▶ **Short problem**
Skip the pictures. Copy all the rest of the records down exactly.

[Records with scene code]
_ _ _ _ _ _ _

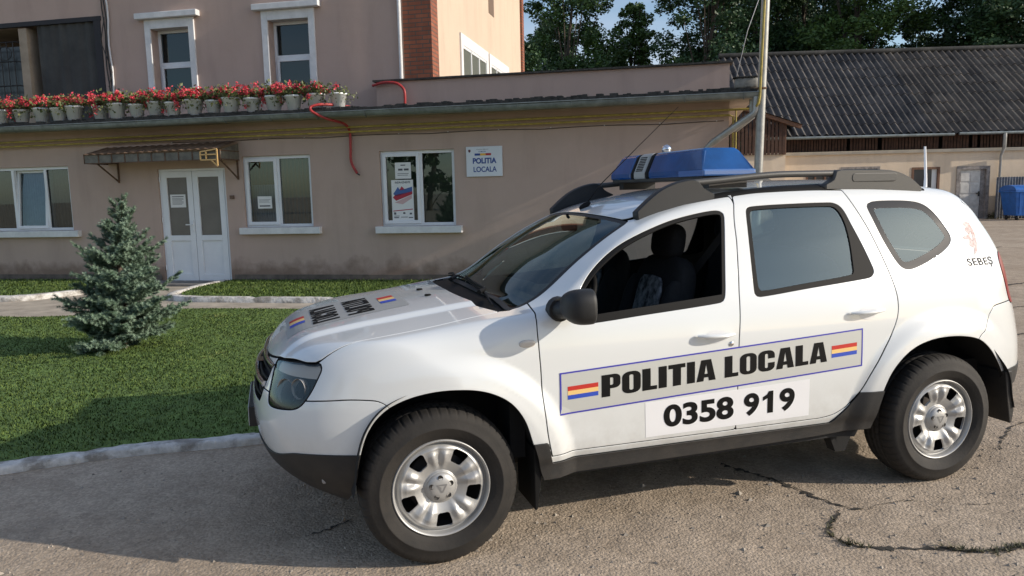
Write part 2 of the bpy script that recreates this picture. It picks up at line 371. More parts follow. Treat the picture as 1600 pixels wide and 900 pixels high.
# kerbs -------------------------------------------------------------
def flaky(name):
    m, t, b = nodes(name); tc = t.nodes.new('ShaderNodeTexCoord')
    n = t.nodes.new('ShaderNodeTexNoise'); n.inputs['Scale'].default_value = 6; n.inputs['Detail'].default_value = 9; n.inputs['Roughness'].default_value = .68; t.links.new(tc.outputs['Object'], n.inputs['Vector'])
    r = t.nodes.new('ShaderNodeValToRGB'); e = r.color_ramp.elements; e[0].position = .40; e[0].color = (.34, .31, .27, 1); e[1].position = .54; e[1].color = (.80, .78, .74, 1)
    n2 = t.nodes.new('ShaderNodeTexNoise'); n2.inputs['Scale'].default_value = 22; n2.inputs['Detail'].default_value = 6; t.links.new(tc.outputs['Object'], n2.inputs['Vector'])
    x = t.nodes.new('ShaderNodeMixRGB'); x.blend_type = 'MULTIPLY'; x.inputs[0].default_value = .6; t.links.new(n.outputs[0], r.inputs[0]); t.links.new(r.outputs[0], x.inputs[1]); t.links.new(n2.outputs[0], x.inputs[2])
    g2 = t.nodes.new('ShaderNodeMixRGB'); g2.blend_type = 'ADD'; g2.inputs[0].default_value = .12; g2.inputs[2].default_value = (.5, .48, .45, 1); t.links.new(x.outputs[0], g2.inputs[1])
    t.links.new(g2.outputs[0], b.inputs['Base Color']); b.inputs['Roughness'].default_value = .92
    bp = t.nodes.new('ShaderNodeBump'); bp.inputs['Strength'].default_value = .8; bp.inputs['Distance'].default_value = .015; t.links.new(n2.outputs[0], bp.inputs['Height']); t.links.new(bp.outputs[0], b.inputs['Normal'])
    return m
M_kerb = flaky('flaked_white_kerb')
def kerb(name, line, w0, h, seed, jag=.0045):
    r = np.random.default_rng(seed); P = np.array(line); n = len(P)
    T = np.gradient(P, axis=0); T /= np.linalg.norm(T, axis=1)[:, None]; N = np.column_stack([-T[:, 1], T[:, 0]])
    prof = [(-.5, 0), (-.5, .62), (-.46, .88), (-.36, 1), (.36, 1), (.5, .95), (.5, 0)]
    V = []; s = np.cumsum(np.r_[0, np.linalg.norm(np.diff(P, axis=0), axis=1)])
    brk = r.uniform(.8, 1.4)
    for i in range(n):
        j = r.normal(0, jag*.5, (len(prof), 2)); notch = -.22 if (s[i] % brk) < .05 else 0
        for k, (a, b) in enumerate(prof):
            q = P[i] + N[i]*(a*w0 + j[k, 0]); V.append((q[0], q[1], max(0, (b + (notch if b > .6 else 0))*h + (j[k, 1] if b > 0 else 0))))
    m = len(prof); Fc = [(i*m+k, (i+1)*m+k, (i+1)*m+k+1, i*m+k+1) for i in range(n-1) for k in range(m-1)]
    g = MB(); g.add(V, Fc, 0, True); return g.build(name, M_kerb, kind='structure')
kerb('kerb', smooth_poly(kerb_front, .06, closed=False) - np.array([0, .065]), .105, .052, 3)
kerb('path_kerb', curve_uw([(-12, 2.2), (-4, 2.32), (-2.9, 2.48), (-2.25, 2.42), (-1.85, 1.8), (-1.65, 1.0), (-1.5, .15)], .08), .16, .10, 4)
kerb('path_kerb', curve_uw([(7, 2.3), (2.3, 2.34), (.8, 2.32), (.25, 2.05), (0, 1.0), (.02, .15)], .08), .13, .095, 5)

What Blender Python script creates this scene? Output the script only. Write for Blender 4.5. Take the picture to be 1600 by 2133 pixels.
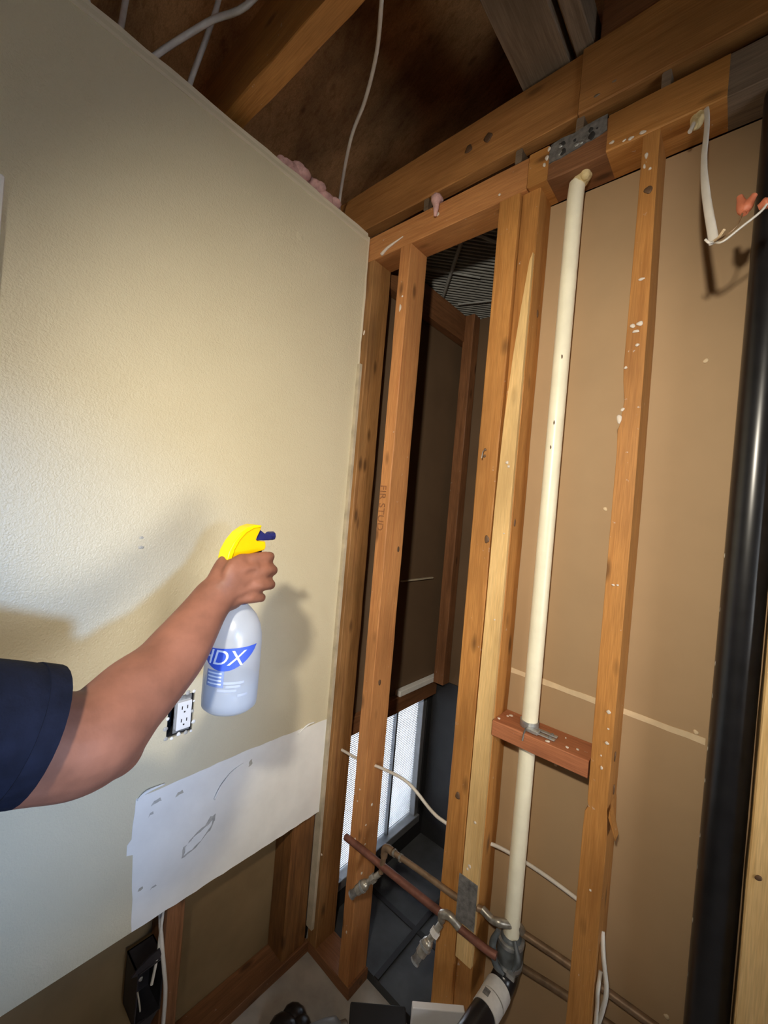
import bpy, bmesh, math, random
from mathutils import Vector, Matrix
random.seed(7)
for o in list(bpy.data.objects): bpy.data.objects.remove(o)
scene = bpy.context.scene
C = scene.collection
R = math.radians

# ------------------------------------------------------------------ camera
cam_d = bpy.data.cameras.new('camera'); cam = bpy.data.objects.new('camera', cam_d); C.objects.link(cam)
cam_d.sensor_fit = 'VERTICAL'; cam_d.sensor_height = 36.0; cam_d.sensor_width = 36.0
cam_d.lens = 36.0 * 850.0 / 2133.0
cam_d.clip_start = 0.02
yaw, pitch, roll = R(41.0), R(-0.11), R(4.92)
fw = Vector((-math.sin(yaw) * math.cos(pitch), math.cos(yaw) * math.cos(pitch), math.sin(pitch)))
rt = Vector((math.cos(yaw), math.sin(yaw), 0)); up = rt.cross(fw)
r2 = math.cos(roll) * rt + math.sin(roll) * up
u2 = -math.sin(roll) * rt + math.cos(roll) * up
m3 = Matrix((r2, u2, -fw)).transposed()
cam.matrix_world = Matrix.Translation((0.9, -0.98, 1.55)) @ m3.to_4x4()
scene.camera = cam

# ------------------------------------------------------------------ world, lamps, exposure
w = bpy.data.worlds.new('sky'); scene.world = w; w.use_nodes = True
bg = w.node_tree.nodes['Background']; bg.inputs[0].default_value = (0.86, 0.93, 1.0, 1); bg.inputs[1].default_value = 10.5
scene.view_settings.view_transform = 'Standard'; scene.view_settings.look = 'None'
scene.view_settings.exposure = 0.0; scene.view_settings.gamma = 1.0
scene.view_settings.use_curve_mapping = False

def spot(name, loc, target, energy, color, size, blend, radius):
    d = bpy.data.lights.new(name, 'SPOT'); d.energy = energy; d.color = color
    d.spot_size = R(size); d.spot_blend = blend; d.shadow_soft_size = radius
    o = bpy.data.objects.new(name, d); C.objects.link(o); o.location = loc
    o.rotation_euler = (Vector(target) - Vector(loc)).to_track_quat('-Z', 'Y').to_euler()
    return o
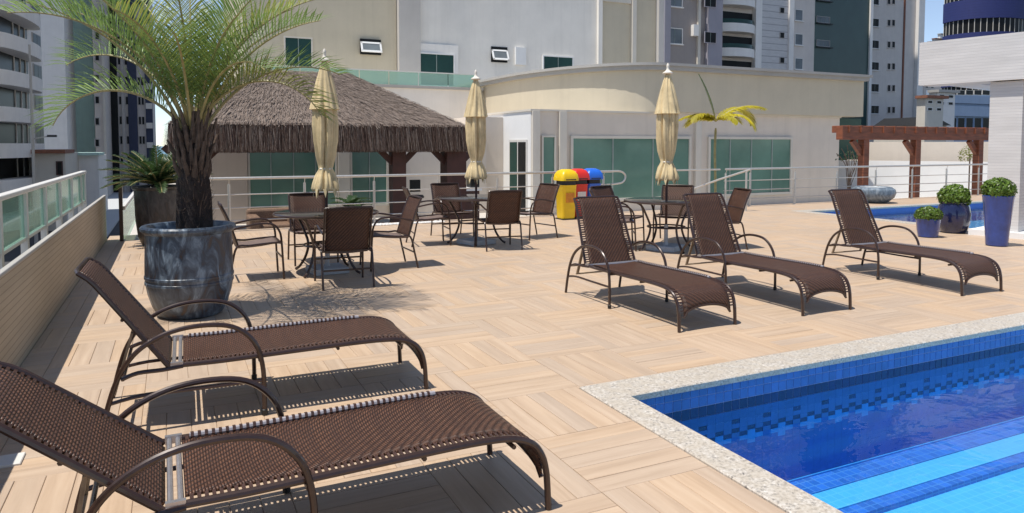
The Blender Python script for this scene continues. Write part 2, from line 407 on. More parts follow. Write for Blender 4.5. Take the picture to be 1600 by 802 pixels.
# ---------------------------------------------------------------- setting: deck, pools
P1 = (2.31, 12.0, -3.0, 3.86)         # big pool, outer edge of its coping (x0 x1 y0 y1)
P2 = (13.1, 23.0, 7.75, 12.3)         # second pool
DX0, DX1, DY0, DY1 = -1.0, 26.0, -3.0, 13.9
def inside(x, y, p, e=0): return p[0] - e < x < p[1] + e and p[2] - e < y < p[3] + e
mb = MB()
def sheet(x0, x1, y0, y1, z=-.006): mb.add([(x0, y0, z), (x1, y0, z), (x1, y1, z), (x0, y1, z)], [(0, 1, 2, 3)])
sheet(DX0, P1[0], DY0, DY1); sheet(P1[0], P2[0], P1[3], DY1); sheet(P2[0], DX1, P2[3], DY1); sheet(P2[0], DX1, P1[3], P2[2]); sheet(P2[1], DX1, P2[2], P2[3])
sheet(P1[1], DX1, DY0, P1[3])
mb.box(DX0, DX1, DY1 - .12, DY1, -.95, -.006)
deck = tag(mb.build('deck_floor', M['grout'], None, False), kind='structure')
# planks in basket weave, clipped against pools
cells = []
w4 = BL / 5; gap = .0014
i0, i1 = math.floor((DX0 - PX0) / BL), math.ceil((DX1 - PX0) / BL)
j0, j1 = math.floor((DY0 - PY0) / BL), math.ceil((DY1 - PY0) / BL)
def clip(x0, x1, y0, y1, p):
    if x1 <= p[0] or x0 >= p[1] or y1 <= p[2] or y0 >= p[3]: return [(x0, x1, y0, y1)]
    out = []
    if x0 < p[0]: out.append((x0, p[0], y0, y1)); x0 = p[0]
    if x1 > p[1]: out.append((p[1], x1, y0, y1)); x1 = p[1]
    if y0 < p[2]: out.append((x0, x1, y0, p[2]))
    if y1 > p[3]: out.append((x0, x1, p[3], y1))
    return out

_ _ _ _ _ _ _

▶ **Result**
Write part 2 of the bpy script that recreates this picture. It picks up at line 371. More parts follow. Treat the picture as 1600 pixels wide and 900 pixels high.
# kerbs -------------------------------------------------------------
def flaky(name):
    m, t, b = nodes(name); tc = t.nodes.new('ShaderNodeTexCoord')
    n = t.nodes.new('ShaderNodeTexNoise'); n.inputs['Scale'].default_value = 6; n.inputs['Detail'].default_value = 9; n.inputs['Roughness'].default_value = .68; t.links.new(tc.outputs['Object'], n.inputs['Vector'])
    r = t.nodes.new('ShaderNodeValToRGB'); e = r.color_ramp.elements; e[0].position = .40; e[0].color = (.34, .31, .27, 1); e[1].position = .54; e[1].color = (.80, .78, .74, 1)
    n2 = t.nodes.new('ShaderNodeTexNoise'); n2.inputs['Scale'].default_value = 22; n2.inputs['Detail'].default_value = 6; t.links.new(tc.outputs['Object'], n2.inputs['Vector'])
    x = t.nodes.new('ShaderNodeMixRGB'); x.blend_type = 'MULTIPLY'; x.inputs[0].default_value = .6; t.links.new(n.outputs[0], r.inputs[0]); t.links.new(r.outputs[0], x.inputs[1]); t.links.new(n2.outputs[0], x.inputs[2])
    g2 = t.nodes.new('ShaderNodeMixRGB'); g2.blend_type = 'ADD'; g2.inputs[0].default_value = .12; g2.inputs[2].default_value = (.5, .48, .45, 1); t.links.new(x.outputs[0], g2.inputs[1])
    t.links.new(g2.outputs[0], b.inputs['Base Color']); b.inputs['Roughness'].default_value = .92
    bp = t.nodes.new('ShaderNodeBump'); bp.inputs['Strength'].default_value = .8; bp.inputs['Distance'].default_value = .015; t.links.new(n2.outputs[0], bp.inputs['Height']); t.links.new(bp.outputs[0], b.inputs['Normal'])
    return m
M_kerb = flaky('flaked_white_kerb')
def kerb(name, line, w0, h, seed, jag=.0045):
    r = np.random.default_rng(seed); P = np.array(line); n = len(P)
    T = np.gradient(P, axis=0); T /= np.linalg.norm(T, axis=1)[:, None]; N = np.column_stack([-T[:, 1], T[:, 0]])
    prof = [(-.5, 0), (-.5, .62), (-.46, .88), (-.36, 1), (.36, 1), (.5, .95), (.5, 0)]
    V = []; s = np.cumsum(np.r_[0, np.linalg.norm(np.diff(P, axis=0), axis=1)])
    brk = r.uniform(.8, 1.4)
    for i in range(n):
        j = r.normal(0, jag*.5, (len(prof), 2)); notch = -.22 if (s[i] % brk) < .05 else 0
        for k, (a, b) in enumerate(prof):
            q = P[i] + N[i]*(a*w0 + j[k, 0]); V.append((q[0], q[1], max(0, (b + (notch if b > .6 else 0))*h + (j[k, 1] if b > 0 else 0))))
    m = len(prof); Fc = [(i*m+k, (i+1)*m+k, (i+1)*m+k+1, i*m+k+1) for i in range(n-1) for k in range(m-1)]
    g = MB(); g.add(V, Fc, 0, True); return g.build(name, M_kerb, kind='structure')
kerb('kerb', smooth_poly(kerb_front, .06, closed=False) - np.array([0, .065]), .105, .052, 3)
kerb('path_kerb', curve_uw([(-12, 2.2), (-4, 2.32), (-2.9, 2.48), (-2.25, 2.42), (-1.85, 1.8), (-1.65, 1.0), (-1.5, .15)], .08), .16, .10, 4)
kerb('path_kerb', curve_uw([(7, 2.3), (2.3, 2.34), (.8, 2.32), (.25, 2.05), (0, 1.0), (.02, .15)], .08), .13, .095, 5)

What Blender Python script creates this scene? Output the script only. Write for Blender 4.5. Take the picture to be 1600 by 2133 pixels.
import bpy, bmesh, math, random
from mathutils import Vector, Matrix
random.seed(7)
for o in list(bpy.data.objects): bpy.data.objects.remove(o)
scene = bpy.context.scene
C = scene.collection
R = math.radians

# ------------------------------------------------------------------ camera
cam_d = bpy.data.cameras.new('camera'); cam = bpy.data.objects.new('camera', cam_d); C.objects.link(cam)
cam_d.sensor_fit = 'VERTICAL'; cam_d.sensor_height = 36.0; cam_d.sensor_width = 36.0
cam_d.lens = 36.0 * 850.0 / 2133.0
cam_d.clip_start = 0.02
yaw, pitch, roll = R(41.0), R(-0.11), R(4.92)
fw = Vector((-math.sin(yaw) * math.cos(pitch), math.cos(yaw) * math.cos(pitch), math.sin(pitch)))
rt = Vector((math.cos(yaw), math.sin(yaw), 0)); up = rt.cross(fw)
r2 = math.cos(roll) * rt + math.sin(roll) * up
u2 = -math.sin(roll) * rt + math.cos(roll) * up
m3 = Matrix((r2, u2, -fw)).transposed()
cam.matrix_world = Matrix.Translation((0.9, -0.98, 1.55)) @ m3.to_4x4()
scene.camera = cam

# ------------------------------------------------------------------ world, lamps, exposure
w = bpy.data.worlds.new('sky'); scene.world = w; w.use_nodes = True
bg = w.node_tree.nodes['Background']; bg.inputs[0].default_value = (0.86, 0.93, 1.0, 1); bg.inputs[1].default_value = 10.5
scene.view_settings.view_transform = 'Standard'; scene.view_settings.look = 'None'
scene.view_settings.exposure = 0.0; scene.view_settings.gamma = 1.0
scene.view_settings.use_curve_mapping = False

def spot(name, loc, target, energy, color, size, blend, radius):
    d = bpy.data.lights.new(name, 'SPOT'); d.energy = energy; d.color = color
    d.spot_size = R(size); d.spot_blend = blend; d.shadow_soft_size = radius
    o = bpy.data.objects.new(name, d); C.objects.link(o); o.location = loc
    o.rotation_euler = (Vector(target) - Vector(loc)).to_track_quat('-Z', 'Y').to_euler()
    return o
The Blender Python script for this scene continues. Write part 2, from line 407 on. More parts follow. Write for Blender 4.5. Take the picture to be 1600 by 802 pixels.
# ---------------------------------------------------------------- setting: deck, pools
P1 = (2.31, 12.0, -3.0, 3.86)         # big pool, outer edge of its coping (x0 x1 y0 y1)
P2 = (13.1, 23.0, 7.75, 12.3)         # second pool
DX0, DX1, DY0, DY1 = -1.0, 26.0, -3.0, 13.9
def inside(x, y, p, e=0): return p[0] - e < x < p[1] + e and p[2] - e < y < p[3] + e
mb = MB()
def sheet(x0, x1, y0, y1, z=-.006): mb.add([(x0, y0, z), (x1, y0, z), (x1, y1, z), (x0, y1, z)], [(0, 1, 2, 3)])
sheet(DX0, P1[0], DY0, DY1); sheet(P1[0], P2[0], P1[3], DY1); sheet(P2[0], DX1, P2[3], DY1); sheet(P2[0], DX1, P1[3], P2[2]); sheet(P2[1], DX1, P2[2], P2[3])
sheet(P1[1], DX1, DY0, P1[3])
mb.box(DX0, DX1, DY1 - .12, DY1, -.95, -.006)
deck = tag(mb.build('deck_floor', M['grout'], None, False), kind='structure')
# planks in basket weave, clipped against pools
cells = []
w4 = BL / 5; gap = .0014
i0, i1 = math.floor((DX0 - PX0) / BL), math.ceil((DX1 - PX0) / BL)
j0, j1 = math.floor((DY0 - PY0) / BL), math.ceil((DY1 - PY0) / BL)
def clip(x0, x1, y0, y1, p):
    if x1 <= p[0] or x0 >= p[1] or y1 <= p[2] or y0 >= p[3]: return [(x0, x1, y0, y1)]
    out = []
    if x0 < p[0]: out.append((x0, p[0], y0, y1)); x0 = p[0]
    if x1 > p[1]: out.append((p[1], x1, y0, y1)); x1 = p[1]
    if y0 < p[2]: out.append((x0, x1, y0, p[2]))
    if y1 > p[3]: out.append((x0, x1, p[3], y1))
    return out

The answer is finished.